## Recorded data
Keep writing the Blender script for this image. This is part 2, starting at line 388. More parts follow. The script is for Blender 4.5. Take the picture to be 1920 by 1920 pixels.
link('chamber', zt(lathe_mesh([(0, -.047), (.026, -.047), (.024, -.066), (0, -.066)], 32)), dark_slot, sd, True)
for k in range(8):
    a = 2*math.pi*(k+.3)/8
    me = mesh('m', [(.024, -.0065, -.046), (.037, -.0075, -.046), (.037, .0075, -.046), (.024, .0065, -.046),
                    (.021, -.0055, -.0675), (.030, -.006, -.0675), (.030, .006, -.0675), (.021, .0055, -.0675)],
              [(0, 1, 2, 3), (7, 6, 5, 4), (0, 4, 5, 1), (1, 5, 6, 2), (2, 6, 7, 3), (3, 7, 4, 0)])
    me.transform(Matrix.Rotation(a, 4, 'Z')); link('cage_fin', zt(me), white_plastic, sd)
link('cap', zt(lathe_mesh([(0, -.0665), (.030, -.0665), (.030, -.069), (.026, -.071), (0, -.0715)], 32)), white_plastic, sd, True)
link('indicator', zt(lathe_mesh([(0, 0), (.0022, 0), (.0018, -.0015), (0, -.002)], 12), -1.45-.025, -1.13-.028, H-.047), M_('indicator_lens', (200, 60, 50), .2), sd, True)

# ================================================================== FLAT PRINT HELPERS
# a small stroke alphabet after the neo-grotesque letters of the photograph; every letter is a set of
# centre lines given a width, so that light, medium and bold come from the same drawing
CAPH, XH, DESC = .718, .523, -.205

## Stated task
Return the listing above in full, character for character.

## Written response
Keep writing the Blender script for this image. This is part 2, starting at line 388. More parts follow. The script is for Blender 4.5. Take the picture to be 1920 by 1920 pixels.
link('chamber', zt(lathe_mesh([(0, -.047), (.026, -.047), (.024, -.066), (0, -.066)], 32)), dark_slot, sd, True)
for k in range(8):
    a = 2*math.pi*(k+.3)/8
    me = mesh('m', [(.024, -.0065, -.046), (.037, -.0075, -.046), (.037, .0075, -.046), (.024, .0065, -.046),
                    (.021, -.0055, -.0675), (.030, -.006, -.0675), (.030, .006, -.0675), (.021, .0055, -.0675)],
              [(0, 1, 2, 3), (7, 6, 5, 4), (0, 4, 5, 1), (1, 5, 6, 2), (2, 6, 7, 3), (3, 7, 4, 0)])
    me.transform(Matrix.Rotation(a, 4, 'Z')); link('cage_fin', zt(me), white_plastic, sd)
link('cap', zt(lathe_mesh([(0, -.0665), (.030, -.0665), (.030, -.069), (.026, -.071), (0, -.0715)], 32)), white_plastic, sd, True)
link('indicator', zt(lathe_mesh([(0, 0), (.0022, 0), (.0018, -.0015), (0, -.002)], 12), -1.45-.025, -1.13-.028, H-.047), M_('indicator_lens', (200, 60, 50), .2), sd, True)

# ================================================================== FLAT PRINT HELPERS
# a small stroke alphabet after the neo-grotesque letters of the photograph; every letter is a set of
# centre lines given a width, so that light, medium and bold come from the same drawing
CAPH, XH, DESC = .718, .523, -.205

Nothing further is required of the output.